*Available data*.
——

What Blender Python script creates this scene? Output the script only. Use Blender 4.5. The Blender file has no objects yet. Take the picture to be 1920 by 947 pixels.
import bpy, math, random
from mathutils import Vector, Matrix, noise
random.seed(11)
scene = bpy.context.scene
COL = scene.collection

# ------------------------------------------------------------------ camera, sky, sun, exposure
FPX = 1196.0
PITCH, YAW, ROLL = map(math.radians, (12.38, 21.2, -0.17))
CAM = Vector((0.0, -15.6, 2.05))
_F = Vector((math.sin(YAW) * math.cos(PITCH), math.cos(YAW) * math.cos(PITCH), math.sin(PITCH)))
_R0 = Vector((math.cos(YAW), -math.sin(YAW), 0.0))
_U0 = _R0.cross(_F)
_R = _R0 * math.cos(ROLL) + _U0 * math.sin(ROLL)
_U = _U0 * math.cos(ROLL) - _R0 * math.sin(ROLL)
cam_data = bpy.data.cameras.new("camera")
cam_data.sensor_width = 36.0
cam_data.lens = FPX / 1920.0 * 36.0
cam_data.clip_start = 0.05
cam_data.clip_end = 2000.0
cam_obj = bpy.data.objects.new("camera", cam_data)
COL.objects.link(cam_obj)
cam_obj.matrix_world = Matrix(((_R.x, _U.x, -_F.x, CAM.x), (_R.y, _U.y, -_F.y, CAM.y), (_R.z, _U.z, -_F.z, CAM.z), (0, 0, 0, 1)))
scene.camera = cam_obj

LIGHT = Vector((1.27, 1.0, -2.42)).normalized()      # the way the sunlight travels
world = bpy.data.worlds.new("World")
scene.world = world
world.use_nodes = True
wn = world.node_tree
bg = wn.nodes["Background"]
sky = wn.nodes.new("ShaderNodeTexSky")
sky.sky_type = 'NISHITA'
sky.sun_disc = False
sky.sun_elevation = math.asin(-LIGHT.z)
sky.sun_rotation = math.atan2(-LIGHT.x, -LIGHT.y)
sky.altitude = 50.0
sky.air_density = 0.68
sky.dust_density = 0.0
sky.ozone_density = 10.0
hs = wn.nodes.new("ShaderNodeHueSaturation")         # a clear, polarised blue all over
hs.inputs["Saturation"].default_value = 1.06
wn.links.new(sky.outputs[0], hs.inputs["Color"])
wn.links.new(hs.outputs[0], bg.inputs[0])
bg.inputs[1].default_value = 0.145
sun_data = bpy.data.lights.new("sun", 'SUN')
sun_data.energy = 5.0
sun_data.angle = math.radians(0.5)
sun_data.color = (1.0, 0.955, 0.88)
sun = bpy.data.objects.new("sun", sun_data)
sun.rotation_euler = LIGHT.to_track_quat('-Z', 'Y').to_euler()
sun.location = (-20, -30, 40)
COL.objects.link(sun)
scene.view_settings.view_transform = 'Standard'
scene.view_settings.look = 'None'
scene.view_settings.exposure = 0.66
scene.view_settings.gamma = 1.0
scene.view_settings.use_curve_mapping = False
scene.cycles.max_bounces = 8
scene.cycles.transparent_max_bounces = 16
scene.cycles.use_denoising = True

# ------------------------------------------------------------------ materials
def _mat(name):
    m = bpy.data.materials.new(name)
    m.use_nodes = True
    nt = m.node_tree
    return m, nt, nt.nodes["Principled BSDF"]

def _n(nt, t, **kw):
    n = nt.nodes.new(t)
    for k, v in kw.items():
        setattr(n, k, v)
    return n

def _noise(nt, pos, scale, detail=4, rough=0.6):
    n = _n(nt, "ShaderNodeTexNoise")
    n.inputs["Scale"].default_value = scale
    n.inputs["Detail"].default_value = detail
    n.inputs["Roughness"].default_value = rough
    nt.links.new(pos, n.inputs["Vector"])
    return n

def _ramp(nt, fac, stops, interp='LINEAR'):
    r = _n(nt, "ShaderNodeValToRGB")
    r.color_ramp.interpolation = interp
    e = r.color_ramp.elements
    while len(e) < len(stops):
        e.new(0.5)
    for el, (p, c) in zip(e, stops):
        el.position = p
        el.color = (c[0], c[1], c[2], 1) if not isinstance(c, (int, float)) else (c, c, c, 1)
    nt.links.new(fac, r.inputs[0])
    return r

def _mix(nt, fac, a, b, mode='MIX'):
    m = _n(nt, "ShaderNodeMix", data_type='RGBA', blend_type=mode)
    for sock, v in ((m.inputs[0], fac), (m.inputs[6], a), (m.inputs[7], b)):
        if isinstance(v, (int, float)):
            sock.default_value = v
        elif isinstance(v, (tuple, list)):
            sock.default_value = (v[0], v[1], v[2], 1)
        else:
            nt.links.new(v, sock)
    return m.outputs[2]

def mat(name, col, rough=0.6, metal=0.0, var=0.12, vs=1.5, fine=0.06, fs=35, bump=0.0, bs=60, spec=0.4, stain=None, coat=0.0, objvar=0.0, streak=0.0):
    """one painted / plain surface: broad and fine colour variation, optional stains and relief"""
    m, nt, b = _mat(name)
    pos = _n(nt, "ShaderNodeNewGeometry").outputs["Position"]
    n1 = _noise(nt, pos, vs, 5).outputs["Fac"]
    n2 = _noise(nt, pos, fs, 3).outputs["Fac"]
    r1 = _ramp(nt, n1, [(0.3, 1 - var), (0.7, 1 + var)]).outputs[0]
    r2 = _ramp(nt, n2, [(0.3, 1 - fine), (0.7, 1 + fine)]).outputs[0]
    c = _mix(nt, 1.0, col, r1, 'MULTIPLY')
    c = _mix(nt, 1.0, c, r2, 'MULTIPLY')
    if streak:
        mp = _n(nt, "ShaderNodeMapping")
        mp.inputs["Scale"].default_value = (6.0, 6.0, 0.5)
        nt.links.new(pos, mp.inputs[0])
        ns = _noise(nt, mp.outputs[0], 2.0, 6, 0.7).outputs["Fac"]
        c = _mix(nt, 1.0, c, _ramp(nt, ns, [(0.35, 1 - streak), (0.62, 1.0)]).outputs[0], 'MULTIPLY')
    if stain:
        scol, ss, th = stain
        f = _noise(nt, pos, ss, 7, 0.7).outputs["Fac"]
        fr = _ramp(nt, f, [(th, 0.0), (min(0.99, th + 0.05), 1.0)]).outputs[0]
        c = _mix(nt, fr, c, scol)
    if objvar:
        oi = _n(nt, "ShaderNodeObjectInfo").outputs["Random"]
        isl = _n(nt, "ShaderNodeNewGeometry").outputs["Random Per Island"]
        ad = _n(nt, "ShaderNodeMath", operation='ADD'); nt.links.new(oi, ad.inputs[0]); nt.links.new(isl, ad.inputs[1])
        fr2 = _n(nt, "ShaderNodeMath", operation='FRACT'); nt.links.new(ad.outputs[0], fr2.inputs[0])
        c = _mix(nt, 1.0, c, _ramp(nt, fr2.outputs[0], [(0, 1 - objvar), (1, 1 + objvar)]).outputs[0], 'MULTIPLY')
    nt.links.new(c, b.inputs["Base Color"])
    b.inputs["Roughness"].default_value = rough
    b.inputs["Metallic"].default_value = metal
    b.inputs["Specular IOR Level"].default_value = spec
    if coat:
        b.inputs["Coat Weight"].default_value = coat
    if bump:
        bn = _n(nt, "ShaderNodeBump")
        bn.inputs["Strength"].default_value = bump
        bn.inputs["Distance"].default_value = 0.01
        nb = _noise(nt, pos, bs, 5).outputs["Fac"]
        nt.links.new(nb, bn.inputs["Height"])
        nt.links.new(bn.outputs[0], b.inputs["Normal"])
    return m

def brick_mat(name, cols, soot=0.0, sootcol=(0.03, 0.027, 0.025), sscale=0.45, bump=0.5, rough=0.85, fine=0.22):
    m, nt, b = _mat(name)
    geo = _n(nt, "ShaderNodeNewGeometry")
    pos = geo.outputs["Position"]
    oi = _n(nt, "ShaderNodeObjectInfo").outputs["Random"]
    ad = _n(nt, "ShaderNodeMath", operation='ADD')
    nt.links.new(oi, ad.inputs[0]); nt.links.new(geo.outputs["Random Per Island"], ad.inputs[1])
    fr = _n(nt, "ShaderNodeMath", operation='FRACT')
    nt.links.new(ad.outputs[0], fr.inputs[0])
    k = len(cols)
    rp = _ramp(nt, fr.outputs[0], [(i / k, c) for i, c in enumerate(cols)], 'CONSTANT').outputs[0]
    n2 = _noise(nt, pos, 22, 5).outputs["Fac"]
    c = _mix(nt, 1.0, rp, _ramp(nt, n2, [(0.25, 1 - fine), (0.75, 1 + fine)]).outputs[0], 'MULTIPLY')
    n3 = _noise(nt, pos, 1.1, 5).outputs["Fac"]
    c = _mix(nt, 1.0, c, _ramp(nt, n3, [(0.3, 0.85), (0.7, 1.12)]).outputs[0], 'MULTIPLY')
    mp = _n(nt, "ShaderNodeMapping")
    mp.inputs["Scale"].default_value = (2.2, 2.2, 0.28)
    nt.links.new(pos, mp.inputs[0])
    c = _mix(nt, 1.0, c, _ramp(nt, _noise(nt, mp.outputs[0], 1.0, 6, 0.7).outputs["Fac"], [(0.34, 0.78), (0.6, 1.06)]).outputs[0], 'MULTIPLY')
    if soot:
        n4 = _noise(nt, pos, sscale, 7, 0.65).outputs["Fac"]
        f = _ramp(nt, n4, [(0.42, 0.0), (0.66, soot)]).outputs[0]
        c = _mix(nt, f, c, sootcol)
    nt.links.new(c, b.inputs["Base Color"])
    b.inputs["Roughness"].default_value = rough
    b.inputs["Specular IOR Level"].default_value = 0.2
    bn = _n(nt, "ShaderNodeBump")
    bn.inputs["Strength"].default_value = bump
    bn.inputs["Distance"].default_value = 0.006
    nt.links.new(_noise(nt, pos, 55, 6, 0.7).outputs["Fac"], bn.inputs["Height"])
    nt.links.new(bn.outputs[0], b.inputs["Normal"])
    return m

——

*The problem*.
Restate the listing exactly, starting at its first line and ending at the line where "COL = scene.collection" occurs; include both and no other lines.

*Exercise answer*.
What Blender Python script creates this scene? Output the script only. Use Blender 4.5. The Blender file has no objects yet. Take the picture to be 1920 by 947 pixels.
import bpy, math, random
from mathutils import Vector, Matrix, noise
random.seed(11)
scene = bpy.context.scene
COL = scene.collection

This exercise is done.